Empowering Luminaires

Although I feel like I'm repeating myself, it seems the concept of distributed lighting control is so new, that we need to talk about it over and over again. This whole concept builds on the strengths of Bluetooth mesh: addressable information and concurrent multicast (many-to-many) communications. And the whole idea can be implemented thanks to the Moore's Law: it is possible today to move the control logic and algorithms to the edge nodes.

Making the central "control box" obsolete.

In lighting control systems this approach is disruptive. It renders the whole category of products - legacy lighting controls - obsolete.

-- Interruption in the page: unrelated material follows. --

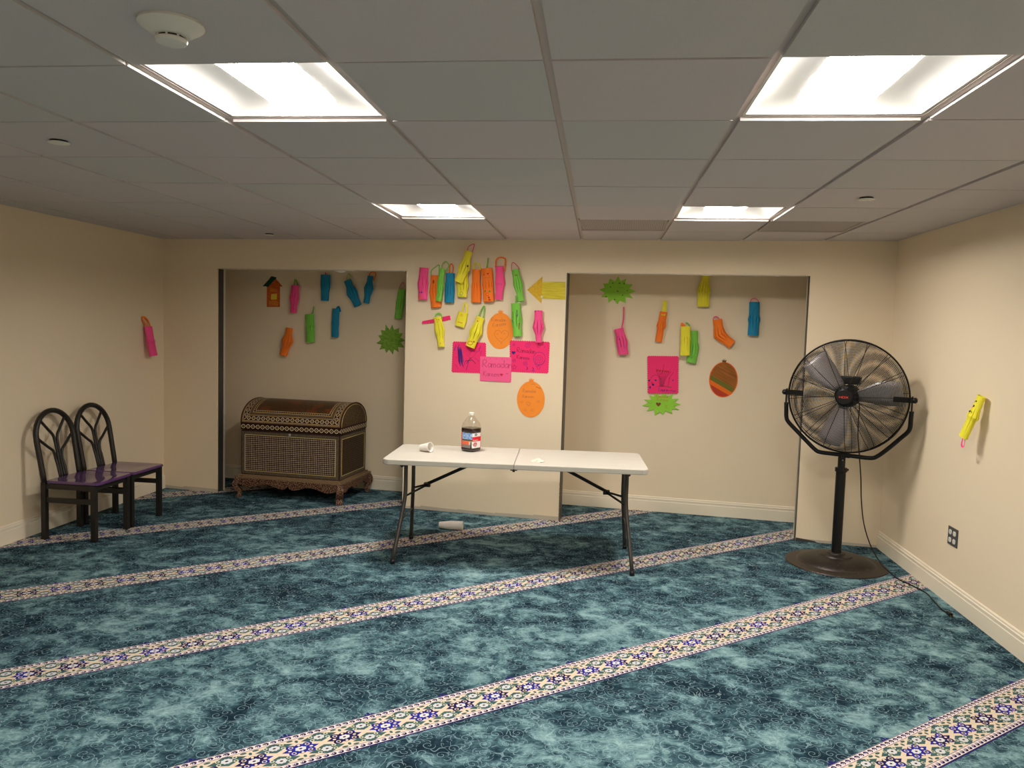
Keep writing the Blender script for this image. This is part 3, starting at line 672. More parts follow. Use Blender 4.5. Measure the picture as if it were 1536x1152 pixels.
def burst(c, rx, rz, n, seedv, r0=.68, rot=0):
    rr = random.Random(seedv); out = []
    for k in range(2*n):
        a = rot+PI*k/n+rr.uniform(-.05, .05); q = (rr.uniform(.92, 1.06) if k % 2 == 0 else r0+rr.uniform(-.05, .05))
        out.append((c[0]+rx*q*cos(a), c[1]+rz*q*sin(a)))
    return out
b = card('paper_burst', 'dark crayoned green paper star at the right edge of the left niche', 'paper star', 'niche', burst((-1.888, 1.449), .146, .146, 13, 3), 'lime', (-1.888, 1.449), m=crayon('green', (134, 180, 60), (84, 120, 36), 60, 30))
Ink(b).line('green', [(-.01, -.03), (.03, .02)], .003).line('green', [(.0, .01), (.03, -.02)], .003).done()
b = card('paper_burst', 'green paper star with small black hearts at the top of the right niche', 'paper star', 'niche', burst((.234, 1.949), .158, .124, 12, 8), 'lime', (.234, 1.949))
I = Ink(b)
for q in ((-.04, .065), (.018, .065), (.06, .062), (.005, -.005), (.09, .0), (-.095, -.055), (.05, -.04), (-.02, -.08), (-.06, .03)): I.heart('black', q[0], q[1], .0065)
I.line('olive', [(-.04, -.015), (-.03, 0)], .002).line('olive', [(.01, .03), (.04, .025), (.06, .03)], .002).done()
b = card('paper_burst', 'light green paper star with writing below the tall pink card', 'paper star', 'niche', burst((.663, .966), .168, .108, 13, 11, .66), 'lime', (.663, .966), d=.010)
I = Ink(b); I.text('orpen', 'Ramadan', -.05, .052, .026).text('orpen', 'Kareem', -.04, .022, .028, slope=-.05); I.heart('brown', -.028, -.008, .022)
I.line('olive', circ_pts(-.10, .01, .016, .014, PI, 2*PI), .002).dot('olive', -.105, .02, .002).dot('olive', -.09, .02, .002)
I.line('orpen', [(.03, -.015), (.05, -.02), (.035, -.03), (.05, -.04)], .003).done()
def scard(p, n_w, n_h, r):
    """wavy outline round four corners tl,tr,br,bl"""
    tl, tr, br, bl = p; return scallop_edge(bl, tl, n_h, -r)+scallop_edge(tl, tr, n_w, -r)+scallop_edge(tr, br, n_h, -r)+scallop_edge(br, bl, n_w, -r)
b = card('paper_card', 'scalloped hot pink card with dark blue crayon scribbles', 'paper card', 'wall', scard([(-1.068, 1.458), (-.79, 1.456), (-.783, 1.21), (-1.073, 1.208)], 15, 13, .008), 'hot', (-.93, 1.333))
I = Ink(b)
for k in range(9): I.line('purple', [(-.10+.004*k, .085-.01*(k % 3)), (-.088+.005*k, -.04-.012*(k % 4))], .006)
I.line('purple', [(-.128, .055), (-.115, .10), (-.10, .07), (-.09, .105)], .006)
for k in range(7): I.line('purple', [(.0+.016*k, .055), (.006+.016*k, .02+.02*(k % 3)), (.014+.016*k, .06)], .002)
I.line('black', [(-.03, -.03), (.03, -.02), (.06, -.05)], .004).line('black', [(-.02, -.05), (.02, -.0)], .004).line('purple', [(0, -.03), (-.02, -.11)], .004).line('purple', [(-.03, -.03), (-.05, -.09)], .003).line('purple', [(.05, .0), (.09, -.03)], .002).line('red', [(-.12, -.0), (-.09, -.005)], .003).line('red', [(-.02, .02), (.02, -.01), (.05, .02)], .003)
I.line('black', [(-.12, -.06), (-.09, -.10)], .0015).line('purple', [(.08, .07), (.10, .10), (.09, .06)], .004).done()
b = card('paper_card', 'plain-edged pink card reading Ramadan Kareem with a red heart', 'paper card', 'wall', [(-.829, 1.346), (-.56, 1.347), (-.559, 1.14), (-.827, 1.141)], 'pink', (-.694, 1.244), d=.008, m=mat('paper_soft_pink', (250, 96, 150), .7))
I = Ink(b); I.text('dpink', 'Ramadan', -.112, .012, .062, .0035).text('dpink', 'Kareem', -.105, -.062, .042, .003); I.heart('red', .052, -.045, .013); I.line('dpink', [(.09, -.035), (.11, -.035)], .003)
for k in range(5): I.line('dpink', [(-.10+.05*k, .083), (-.095+.05*k, .088)], .003)
I.done()
b = card('paper_card', 'scalloped hot pink card with blue spirals, stars and black writing', 'paper card', 'wall', scard([(-.575, 1.483), (-.248, 1.480), (-.252, 1.232), (-.565, 1.232)], 17, 13, .008), 'hot', (-.41, 1.357))
I = Ink(b); I.text('black', 'Ramadan', -.105, .035, .038, .0025, -.05).text('black', 'Kareem', -.105, -.018, .032, .0025, -.08)
I.line('navy', spiral_pts(.085, -.02, .045, 3), .002).line('navy', circ_pts(.085, -.012, .05, .055), .0022).line('navy', [(.045, -.055), (.07, -.08), (.09, -.06)], .002)
I.line('purple', spiral_pts(-.02, .095, .026), .0018).line('purple', spiral_pts(-.035, -.055, .022), .0018).line('purple', spiral_pts(-.13, -.035, .016), .0018)
I.line('black', star_pts(.075, .09, .016), .0018).line('black', star_pts(-.135, .095, .013), .002).line('navy', star_pts(-.125, -.09, .022), .002).line('navy', star_pts(.08, -.085, .022), .002)
I.heart('navy', -.135, .03, .017).dot('black', .125, .085, .003).line('navy', [(-.02, -.08), (-.01, -.095), (-.02, -.11)], .005).line('navy', [(.03, -.085), (.04, -.1), (.025, -.115), (.045, -.115)], .006).done()
b = card('paper_card', 'tall scalloped hot pink card with a crayon bunch of red flowers', 'paper card', 'niche', scard([(.528, 1.376), (.785, 1.383), (.796, 1.068), (.545, 1.055)], 14, 16, .008), 'hot', (.662, 1.22), d=.014)
I = Ink(b)
for k in range(8): I.line('black', [(-.02+.004*k, -.105), (-.03+.008*k, -.03), (-.055+.018*k, .035)], .0022)
for k in range(5): I.heart('red', -.05+.024*k, .037-.002*k, .011)
I.line('black', circ_pts(-.06, -.055, .045, .05, .2, PI*.95), .002).line('black', [(-.02, .0), (.0, .03), (.005, .09)], .0018).line('black', [(.05, -.1), (.06, -.02), (.09, .025)], .002)
I.dot('navy', -.115, -.055, .008).dot('navy', -.06, -.05, .010, .006).dot('navy', -.08, -.09, .010).dot('navy', -.105, -.115, .007, .012).dot('red', -.09, -.075, .007).dot('navy', .09, -.045, .006).dot('red', .06, -.03, .006)
I.line('brown', [(-.04, -.105), (.02, -.1), (.08, -.108)], .005).text('navy', 'Laurin', -.03, -.145, .03, .0035).line('navy', [(.06, -.14), (.08, -.133), (.10, -.142), (.12, -.136)], .004)
for k in range(10): I.line('dpink', [(.05+.008*k, .03+.012*(k % 4)), (.055+.008*k, .036+.012*(k % 4))], .002)
I.done()
def oval(c, rx, rz, n=40):
    return [(c[0]+rx*cos(2*PI*k/n), c[1]+rz*sin(2*PI*k/n)) for k in range(n)]
def crown(t, z, m, s=.03):
    bm = B(); prism(bm, [(-s*.5, z-.006), (s*.5, z-.006), (s*.8, z+.022), (s*.32, z+.012), (s*.2, z+.03), (0, z+.013), (-s*.3, z+.03), (-s*.35, z+.012), (-s*.8, z+.02)], 0, .0008, 'y'); obj('crown', bm, m, t)
b = card('paper_fruit', 'orange paper oval with a crown, heart face and writing, upper one on the column', 'paper fruit', 'wall', oval((-.665, 1.564), .114, .151), 'deep', (-.665, 1.564)); crown(b, .15, paper('deep'))
I = Ink(b); I.text('pencil', 'Ramadan', -.075, .078, .03, .0022).text('pencil', 'Kareem', -.065, .03, .034, .0022, .15)
I.line('pencil', heart_pts(.012, -.04, .062), .0022).line('pencil', [(-.03, -.03), (-.015, -.025)], .002).line('pencil', [(.03, -.02), (.045, -.022)], .002).line('pencil', [(0, -.06), (.012, -.065), (.022, -.06)], .002).done()
b = card('paper_fruit', 'orange paper oval with a crown and small pencil faces, lower one on the column', 'paper fruit', 'wall', oval((-.387, 1.005), .117, .151), 'deep', (-.387, 1.005)); crown(b, .15, paper('deep'))
I = Ink(b); I.text('pencil', 'Ramadan', -.07, .055, .028, .002).text('pencil', 'Kareem', -.07, .01, .028, .002).line('pencil', heart_pts(-.018, -.038, .018), .002).line('brown', [(.0, .125), (.02, .13), (.035, .12)], .002).line('brown', [(.04, .105), (.06, .10), (.08, .093)], .003)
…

A legacy lighting system consists of sensors (they may be standalone - room level, or integrated into fixtures - luminaire level). The second building block is the controller - a box (a computer) that collects information from the sensors, processes and sends control commands to drivers that in turn change the output, dimming the lights down or up.

Lighting control is a software function. There is nothing special about the controller - it is typically an embedded computer that runs lighting control software. And this software can be relocated to the luminaires (typically can be integrated into drivers - for room level sensing or into sensor-controllers - for luminaire-level sensing).

The result is a system that consists only of sensors and luminaires.The controller is gone. And so is the vendor that provides that whole thing, has products, a roadmap, distribution, training, and - of course - adds cost to the system.

This transformation may be illustrated as an electric car that has an electric motor in each wheel: the central engine, the gearbox, the drive shaft, the differential, are all gone. The wheels suddenly are no longer passive elements of the car, as each has its own integrated motor, reacting to input from the driver as well as other sensors. So are the lights in a distributed system - they have become smart lights, independently capable of interpreting sensory information and adjusting the behavior. And as in the car example, this architecture radically simplifies the whole setup: no central engine, no central gearbox, no drive shaft. And no single point of failure: if one wheel breaks, the others keep on turning.